▶ **Exercise directions**
Restate the whole of the material. Keep every word, and drop the pictures.

▶ **Material**
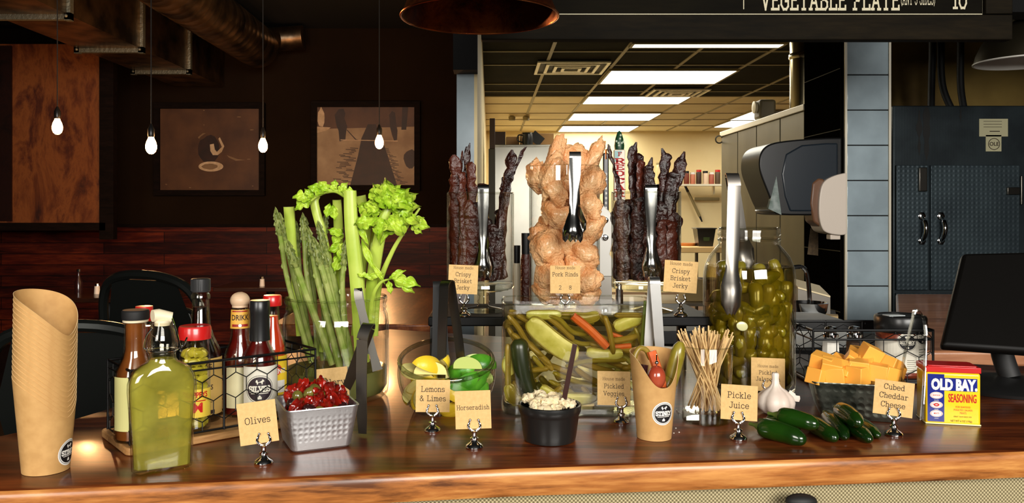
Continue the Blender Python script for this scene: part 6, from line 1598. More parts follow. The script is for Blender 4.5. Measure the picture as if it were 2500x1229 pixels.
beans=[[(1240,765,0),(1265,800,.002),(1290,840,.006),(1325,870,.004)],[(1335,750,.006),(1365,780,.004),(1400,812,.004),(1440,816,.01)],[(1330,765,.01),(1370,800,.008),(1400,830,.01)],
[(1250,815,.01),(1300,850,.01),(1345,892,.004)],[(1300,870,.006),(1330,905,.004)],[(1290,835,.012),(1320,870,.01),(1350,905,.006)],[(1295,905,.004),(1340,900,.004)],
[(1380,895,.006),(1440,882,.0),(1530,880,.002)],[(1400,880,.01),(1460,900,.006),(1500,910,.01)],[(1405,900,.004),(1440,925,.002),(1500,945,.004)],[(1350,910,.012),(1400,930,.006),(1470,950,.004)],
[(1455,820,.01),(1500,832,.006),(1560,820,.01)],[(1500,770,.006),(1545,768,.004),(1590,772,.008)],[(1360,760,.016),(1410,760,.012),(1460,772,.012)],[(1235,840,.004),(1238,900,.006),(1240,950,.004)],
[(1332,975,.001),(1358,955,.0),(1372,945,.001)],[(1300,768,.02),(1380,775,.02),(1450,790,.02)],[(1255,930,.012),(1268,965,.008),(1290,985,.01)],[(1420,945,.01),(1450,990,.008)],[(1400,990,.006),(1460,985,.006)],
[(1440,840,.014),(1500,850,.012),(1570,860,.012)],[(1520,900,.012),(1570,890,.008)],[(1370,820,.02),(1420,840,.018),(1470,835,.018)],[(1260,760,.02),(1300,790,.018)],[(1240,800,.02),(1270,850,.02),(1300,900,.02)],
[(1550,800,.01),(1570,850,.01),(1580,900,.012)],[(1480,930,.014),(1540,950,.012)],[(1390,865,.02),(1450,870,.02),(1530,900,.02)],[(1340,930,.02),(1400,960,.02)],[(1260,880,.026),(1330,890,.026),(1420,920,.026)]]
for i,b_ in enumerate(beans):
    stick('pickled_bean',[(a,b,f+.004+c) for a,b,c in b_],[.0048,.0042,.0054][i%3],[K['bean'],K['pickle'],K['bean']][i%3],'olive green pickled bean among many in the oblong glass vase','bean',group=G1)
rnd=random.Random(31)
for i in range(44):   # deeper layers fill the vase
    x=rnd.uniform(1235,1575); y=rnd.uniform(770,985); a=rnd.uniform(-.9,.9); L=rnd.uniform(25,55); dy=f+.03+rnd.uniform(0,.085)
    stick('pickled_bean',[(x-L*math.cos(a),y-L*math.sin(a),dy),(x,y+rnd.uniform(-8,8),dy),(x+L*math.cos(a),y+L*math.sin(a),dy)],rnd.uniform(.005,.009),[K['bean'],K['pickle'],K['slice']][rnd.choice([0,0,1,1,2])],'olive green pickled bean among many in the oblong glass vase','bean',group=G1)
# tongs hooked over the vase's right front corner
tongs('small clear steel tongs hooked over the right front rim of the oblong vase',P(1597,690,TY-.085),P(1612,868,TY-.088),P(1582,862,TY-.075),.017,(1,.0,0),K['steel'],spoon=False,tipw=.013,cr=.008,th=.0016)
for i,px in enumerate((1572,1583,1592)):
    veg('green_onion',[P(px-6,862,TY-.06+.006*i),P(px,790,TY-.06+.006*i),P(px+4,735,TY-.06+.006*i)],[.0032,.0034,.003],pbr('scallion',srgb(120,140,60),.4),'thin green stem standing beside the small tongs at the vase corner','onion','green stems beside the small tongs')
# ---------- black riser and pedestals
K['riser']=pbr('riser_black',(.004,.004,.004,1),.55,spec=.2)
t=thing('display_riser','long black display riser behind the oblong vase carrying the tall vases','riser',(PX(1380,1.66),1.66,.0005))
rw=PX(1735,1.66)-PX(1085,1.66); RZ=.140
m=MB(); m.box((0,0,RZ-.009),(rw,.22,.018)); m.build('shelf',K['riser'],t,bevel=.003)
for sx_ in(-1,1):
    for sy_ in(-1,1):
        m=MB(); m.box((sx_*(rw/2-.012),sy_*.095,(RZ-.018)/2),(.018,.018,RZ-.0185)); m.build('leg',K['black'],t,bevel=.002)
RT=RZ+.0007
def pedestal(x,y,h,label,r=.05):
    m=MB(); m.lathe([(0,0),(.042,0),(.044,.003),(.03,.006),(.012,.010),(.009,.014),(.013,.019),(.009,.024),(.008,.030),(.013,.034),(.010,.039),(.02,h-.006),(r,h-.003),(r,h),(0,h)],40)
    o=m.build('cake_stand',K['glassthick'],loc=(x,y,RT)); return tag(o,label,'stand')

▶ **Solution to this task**
Continue the Blender Python script for this scene: part 6, from line 1598. More parts follow. The script is for Blender 4.5. Measure the picture as if it were 2500x1229 pixels.
beans=[[(1240,765,0),(1265,800,.002),(1290,840,.006),(1325,870,.004)],[(1335,750,.006),(1365,780,.004),(1400,812,.004),(1440,816,.01)],[(1330,765,.01),(1370,800,.008),(1400,830,.01)],
[(1250,815,.01),(1300,850,.01),(1345,892,.004)],[(1300,870,.006),(1330,905,.004)],[(1290,835,.012),(1320,870,.01),(1350,905,.006)],[(1295,905,.004),(1340,900,.004)],
[(1380,895,.006),(1440,882,.0),(1530,880,.002)],[(1400,880,.01),(1460,900,.006),(1500,910,.01)],[(1405,900,.004),(1440,925,.002),(1500,945,.004)],[(1350,910,.012),(1400,930,.006),(1470,950,.004)],
[(1455,820,.01),(1500,832,.006),(1560,820,.01)],[(1500,770,.006),(1545,768,.004),(1590,772,.008)],[(1360,760,.016),(1410,760,.012),(1460,772,.012)],[(1235,840,.004),(1238,900,.006),(1240,950,.004)],
[(1332,975,.001),(1358,955,.0),(1372,945,.001)],[(1300,768,.02),(1380,775,.02),(1450,790,.02)],[(1255,930,.012),(1268,965,.008),(1290,985,.01)],[(1420,945,.01),(1450,990,.008)],[(1400,990,.006),(1460,985,.006)],
[(1440,840,.014),(1500,850,.012),(1570,860,.012)],[(1520,900,.012),(1570,890,.008)],[(1370,820,.02),(1420,840,.018),(1470,835,.018)],[(1260,760,.02),(1300,790,.018)],[(1240,800,.02),(1270,850,.02),(1300,900,.02)],
[(1550,800,.01),(1570,850,.01),(1580,900,.012)],[(1480,930,.014),(1540,950,.012)],[(1390,865,.02),(1450,870,.02),(1530,900,.02)],[(1340,930,.02),(1400,960,.02)],[(1260,880,.026),(1330,890,.026),(1420,920,.026)]]
for i,b_ in enumerate(beans):
    stick('pickled_bean',[(a,b,f+.004+c) for a,b,c in b_],[.0048,.0042,.0054][i%3],[K['bean'],K['pickle'],K['bean']][i%3],'olive green pickled bean among many in the oblong glass vase','bean',group=G1)
rnd=random.Random(31)
for i in range(44):   # deeper layers fill the vase
    x=rnd.uniform(1235,1575); y=rnd.uniform(770,985); a=rnd.uniform(-.9,.9); L=rnd.uniform(25,55); dy=f+.03+rnd.uniform(0,.085)
    stick('pickled_bean',[(x-L*math.cos(a),y-L*math.sin(a),dy),(x,y+rnd.uniform(-8,8),dy),(x+L*math.cos(a),y+L*math.sin(a),dy)],rnd.uniform(.005,.009),[K['bean'],K['pickle'],K['slice']][rnd.choice([0,0,1,1,2])],'olive green pickled bean among many in the oblong glass vase','bean',group=G1)
# tongs hooked over the vase's right front corner
tongs('small clear steel tongs hooked over the right front rim of the oblong vase',P(1597,690,TY-.085),P(1612,868,TY-.088),P(1582,862,TY-.075),.017,(1,.0,0),K['steel'],spoon=False,tipw=.013,cr=.008,th=.0016)
for i,px in enumerate((1572,1583,1592)):
    veg('green_onion',[P(px-6,862,TY-.06+.006*i),P(px,790,TY-.06+.006*i),P(px+4,735,TY-.06+.006*i)],[.0032,.0034,.003],pbr('scallion',srgb(120,140,60),.4),'thin green stem standing beside the small tongs at the vase corner','onion','green stems beside the small tongs')
# ---------- black riser and pedestals
K['riser']=pbr('riser_black',(.004,.004,.004,1),.55,spec=.2)
t=thing('display_riser','long black display riser behind the oblong vase carrying the tall vases','riser',(PX(1380,1.66),1.66,.0005))
rw=PX(1735,1.66)-PX(1085,1.66); RZ=.140
m=MB(); m.box((0,0,RZ-.009),(rw,.22,.018)); m.build('shelf',K['riser'],t,bevel=.003)
for sx_ in(-1,1):
    for sy_ in(-1,1):
        m=MB(); m.box((sx_*(rw/2-.012),sy_*.095,(RZ-.018)/2),(.018,.018,RZ-.0185)); m.build('leg',K['black'],t,bevel=.002)
RT=RZ+.0007
def pedestal(x,y,h,label,r=.05):
    m=MB(); m.lathe([(0,0),(.042,0),(.044,.003),(.03,.006),(.012,.010),(.009,.014),(.013,.019),(.009,.024),(.008,.030),(.013,.034),(.010,.039),(.02,h-.006),(r,h-.003),(r,h),(0,h)],40)
    o=m.build('cake_stand',K['glassthick'],loc=(x,y,RT)); return tag(o,label,'stand')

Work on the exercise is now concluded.